Mr. Bogue self-identifies as a member of the Kinakwii Nation. He submits that, as a result, he is entitled to choose who the members of this panel will be, and that those persons must be Aboriginal. According to Mr. Bogue, he is supported in this submission by Canada’s endorsement and support for the United Nations Declaration on the Rights of Indigenous Peoples (“UNDRIP”), and by the Report to Convocation of the Equity and Indigenous Affairs Committee, dated June 29, 2017.

Mr. Bogue called no evidence on this motion. He submitted that neither Mr. Whist nor I are of Aboriginal heritage, or have “Aboriginal blood” and, as such, we should not be permitted to sit as adjudicators on a panel hearing his motion. Mr. Bogue advised that although Mr. Galati is also non-Aboriginal, given Mr. Galati’s history and reputation for acting on public interest cases, Chief Al Baldwin (of the Kinakwii Nation) was prepared to grant Mr. Galati honourary membership in the Kinakwii Nation, and that Mr. Galati was therefore an acceptable panel member.

The Law Society opposed the motion for recusal, noting that: 1) there was no evidence as to the heritage of any of the panelists; 2) an adjudicator’s ethnic or national origin is not a valid ground for alleging bias; 3) Mr. Bogue has brought similar motions before other tribunals and courts, all of which have been denied, confirming that no such entitlement exists within the Canadian justice system; and 4) the documents referred to by Mr. Bogue (UNDRIP, the Equity and Indigenous Affairs Committee Report to Convocation) do not support the arguments made by Mr. Bogue.

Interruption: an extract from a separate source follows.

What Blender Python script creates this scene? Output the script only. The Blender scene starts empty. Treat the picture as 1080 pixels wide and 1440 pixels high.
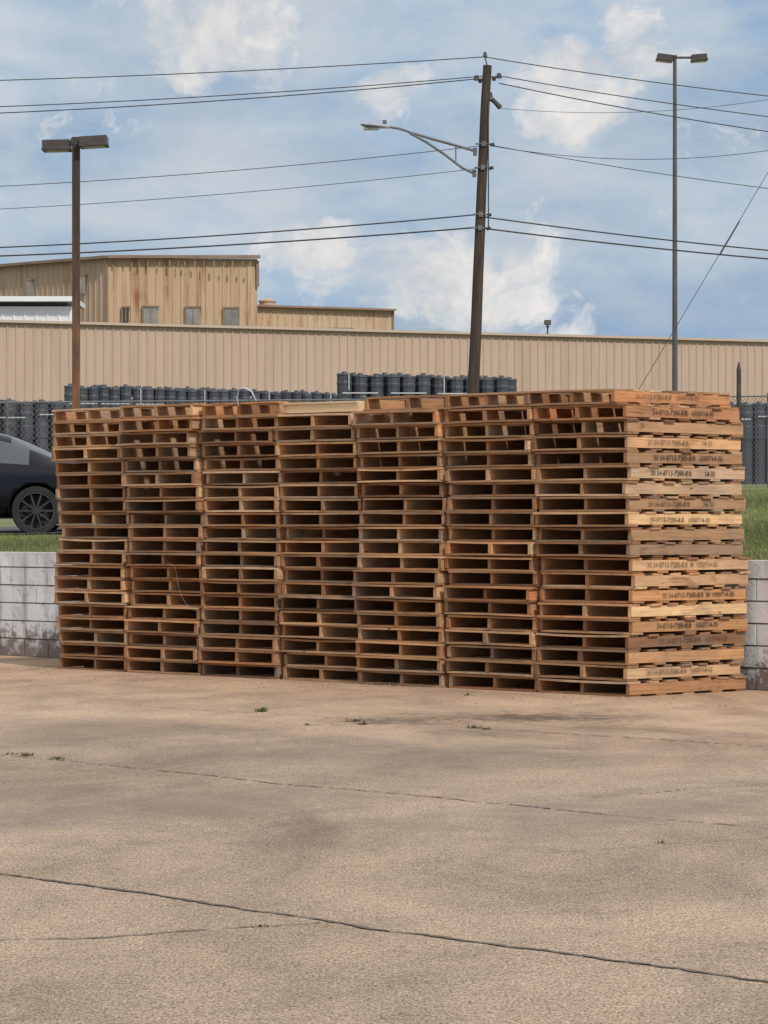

We agree with the Law Society that the motion for recusal should be dismissed, for a number of reasons. First, the composition of a panel that is to hear a motion, or any matter before the Tribunal, should not be affected or dictated by the preferences of a party to the proceeding. A party should not be able to unilaterally determine whether a particular adjudicator will or will not hear a case, or who should sit on a panel. Moreover, a party’s wishes should not determine the assignment of adjudicators. As stated by Justice Doherty in Beard Winter LLP v. Shekhdar2016 ONCA 493 (CanLII) at para. 10:

Litigants are not entitled to pick their judge. They are not entitled to effectively eliminate judges randomly assigned to their case by raising specious partiality claims against those judges. To step aside in the face of a specious bias claim is to give credence to a most objectionable tactic.

Second, it is notable that this recusal motion was not brought on the basis of a claim of actual bias or a reasonable apprehension of bias. Rather, Mr. Bogue’s argument is that, as a person who identifies as Aboriginal, he has the right to choose to be judged only by Aboriginal persons. We do not consider this to be an appropriate ground on which to base a motion for recusal. Indeed, it stands in complete contrast to the long-held view of the Supreme Court of Canada, and of other courts across Canada, that the assignment of an adjudicator or judge should not be based on the individual’s personal characteristics.